New chef in town: Long Islander brings Italy to Daly’s

Victor Caruso started in his position as the new executive head chef at Daly’s this summer.

By Katie Zeck

Growing up in Long Island with grandparents who lived in Queens, N.Y., Victor Caruso was born into a lifestyle infused with strong Italian culture.

With large family Sunday dinners, partaking in the seven fishes tradition on Christmas Eve and a mother and grandmother who regularly cooked for the masses, Caruso easily found his way into the culinary profession.

“If my mother was working and I wanted to eat, I had to cook,” Caruso said. “After high school, I went to school for hotel and restaurant management. I didn’t particularly care for it too much, I wanted to cook. So I then went to school to be a chef, and now I’m going on 20 years of professional cooking.”

As the new executive head chef of Daly’s on the Lawrenceville campus, Caruso said that he has found an environment that he enjoys working in and where he has a decent amount of creative license.

“I like cooking all types of food, that’s one of the reasons I love working at a college and doing this; there’s something different everyday,” he said. “I never get bored.”

Following college at the New York Restaurant School, Caruso started out working at restaurants in Manhattan, the Hamptons and Long Island. Since that time, he worked for 15 years as a chef in corporate dining halls, and has been with Aramark for a year and a half.

“With [Aramark] I started by running the New York University dining hall, but I realized I wanted something closer to home,” said Caruso, a Pennsylvania resident. “[Rider] came up, and I love the program and the renovations, and I was lucky enough to jump on it. “

Since transitioning to Rider, Caruso has revamped the menu at Daly’s and improved the overall food service and food preparation.

“I wrote all the menus here, so a lot of the stuff that you’ll see at the culinary creations station and the global station are all mine,” he said. “I got a lot of my ideas from when I worked in corporate cafeterias, and just from what I know growing up, working in restaurants and knowing what sells.”

He’s updated the menu to include more personalized, fresh and customizable meals with higher-end, restaurant-style options.

“Students seem to like a lot of the restaurant-quality food like the filet mignon,” he said. “Even the duck breast I did last week went very well. And we like to do small portions so they can try it and then come back two, or three times. But we’ve kept the basics too, like tacos or quesadilla. We get killed with that.”

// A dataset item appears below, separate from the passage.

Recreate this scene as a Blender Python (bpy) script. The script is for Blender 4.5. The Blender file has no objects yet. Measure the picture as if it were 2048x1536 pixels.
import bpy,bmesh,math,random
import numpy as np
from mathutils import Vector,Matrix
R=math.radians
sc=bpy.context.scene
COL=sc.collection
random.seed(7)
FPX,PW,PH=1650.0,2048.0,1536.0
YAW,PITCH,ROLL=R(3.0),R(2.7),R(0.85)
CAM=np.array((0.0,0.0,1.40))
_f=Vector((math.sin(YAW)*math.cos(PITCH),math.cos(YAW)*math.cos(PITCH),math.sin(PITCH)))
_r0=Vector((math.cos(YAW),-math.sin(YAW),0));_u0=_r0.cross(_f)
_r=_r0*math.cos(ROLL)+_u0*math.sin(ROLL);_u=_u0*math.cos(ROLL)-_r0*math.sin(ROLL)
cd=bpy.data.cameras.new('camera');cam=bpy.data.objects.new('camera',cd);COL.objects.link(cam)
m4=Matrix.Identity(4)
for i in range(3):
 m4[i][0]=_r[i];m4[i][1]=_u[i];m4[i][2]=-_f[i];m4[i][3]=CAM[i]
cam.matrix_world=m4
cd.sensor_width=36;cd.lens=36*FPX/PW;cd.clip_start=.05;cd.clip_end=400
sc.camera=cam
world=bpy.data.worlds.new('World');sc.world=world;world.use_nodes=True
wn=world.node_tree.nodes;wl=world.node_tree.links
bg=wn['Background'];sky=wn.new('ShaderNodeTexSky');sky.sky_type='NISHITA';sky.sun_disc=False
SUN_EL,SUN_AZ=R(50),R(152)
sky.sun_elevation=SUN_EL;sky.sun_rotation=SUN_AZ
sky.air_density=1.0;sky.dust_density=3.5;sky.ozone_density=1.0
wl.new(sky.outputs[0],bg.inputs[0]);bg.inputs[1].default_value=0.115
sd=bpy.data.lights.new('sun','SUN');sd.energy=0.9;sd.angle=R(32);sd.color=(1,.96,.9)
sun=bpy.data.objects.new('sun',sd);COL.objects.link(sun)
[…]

Caruso stressed the sentiment that every individual student’s personal diet requirements would be addressed.
“We’ve met some of the new freshmen who have allergies, and we’re doing special meals for them,” he said. “We want to make it clear that we want to do everything we can to accommodate dietary needs. We don’t want anyone to miss out on coming in to talk and eat. We do what we can to accommodate everyone.”

Caruso also said that he takes all feedback, both good and bad, very seriously and looks to it to enhance the students’ overall dining experience.

“If I don’t get feedback, I can’t fix it or improve the food,” he said. “Sometimes it’s valid and sometimes it’s not, but either way we listen to it and we’ll investigate it the best we can if it’s a complaint. If it’s a compliment, we’ll build on it. The more feedback we get, the more we’ll implement and make stuff students want to eat.”

As a way to extend on the idea of using suggestions and criticism to improve the quality and service of food, Caruso and the Aramark manager are continuing to conduct food committee meetings where students can meet and express any concerns or ideas they have.

“We sit with about 10 or 12 students and listen to feedback from their friends and everything,” he said. “The more ideas and suggestions we get, the more it helps us, and so far it’s been very successful We’ve had good feedback.”

Despite moving from New York to the Pennsylvania Pocono area, Caruso has maintained his unmistakable Long Island accent. He’s bald, yet wears a black chef’s hat, towers over every other staff member and sports a thin strip of gray hair down the center of his chin. From afar, an easygoing demeanor might not be what you’d expect to come out of Caruso.
Deep down, however, he’s a family man.

“I have five aunts and uncles and 12 cousins — it’s a big family, so it was always a party when we got together,” he said. “My grandmother just turned 97 and she’s still a great cook. My mother’s a great cook because of her, and she still cooks at 77 all the time for me. They’ll cook enough for an army even though it’s one person, and as soon as you walk in, you smell their cooking before you’re even through the door.”

As for his go-to meal of choice, it’s not the Italian cuisine he grew up on.

“I’m a big barbeque fan,” he said. “I have a smoker at home so I really enjoy smoking my own meats and doing barbeque in different ways. I like going out and trying different barbeque restaurants, so it’s just something I like doing. I can’t get away from the cooking.”

His down-to-earth qualities don’t stop at the dinner plate. Caruso’s hands-on approach to Daly’s keeps him involved in every aspect of the dining hall.

“I’ll jump on stations, work the grill, stuff like that,” he said. “I like to be out there, talking to the students to see what they like. It’s not just me, it’s the whole staff. I have great sous-chefs and the whole staff in general has really bought into the program. They love serving the students; we have some really friendly people. It’s a great place to work.”